Mary and John both give this restaurant A!



This is actual more like a musing. Many years ago, our good friend Barry wanted us to meet a friend of his. The last name of this guy was Golini. Now, since we liked Barry, we were inclined to like his friend. But we did not. Assuming that this must be some shortcoming of our own, we gave him a second try, wiping the slate clean. We still didn’t like him. We tried again. Same result. To this day, when someone in our family tries a second or third time to like something that they didn’t the first time, it is called “doing a Golini.” It might go like this – I had roasted beets in a salad the other day and really didn’t like them, but I see them on the menu and I guess I’ll do a Golini on them.”

What this has to do with anything is this. I am a good sport but not a good sailor. But I thought, okay, I’ve tried being on a boat before and it hasn’t worked out well but I’ll do a Golini on it. Today I sailed from Marco Island to Key West. At the end of the leg there, I had done the Golini and wanted to rent a car and drive back. After the first 30 minutes there was nothing to see but sky and water, I got burnt on the way there and froze on the way back. My stomach was upset and it was a noisy and jolting ride. People love to do this, what am I missing?


avast – a nautical interjection -Used as a command to stop or desist.

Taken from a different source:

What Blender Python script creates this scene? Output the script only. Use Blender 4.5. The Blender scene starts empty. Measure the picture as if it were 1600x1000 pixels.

This is interesting, I think. This word is from Dutch; hou- hold, and vast meaning fast. To hold fast. It’s interesting to me because the Dutch were a great maritime power. I looked up “ahoy” figuring it would also have a Dutch root but I found no derivation listed.


Since today’s theme is the sea, today’s tip is, eat fish. Most fish are low in calories and those that are not, such as salmon, are high in omega-3 oil which is good for you. Even lower in calories than fish are shellfish. And shellfish are so yummy. As long as you are not dipping your shellfish in butter, what could be better than shrimp, scallops, mussels and lobster? This is one case where you can have your cake ,or rather your lobster, and eat it too.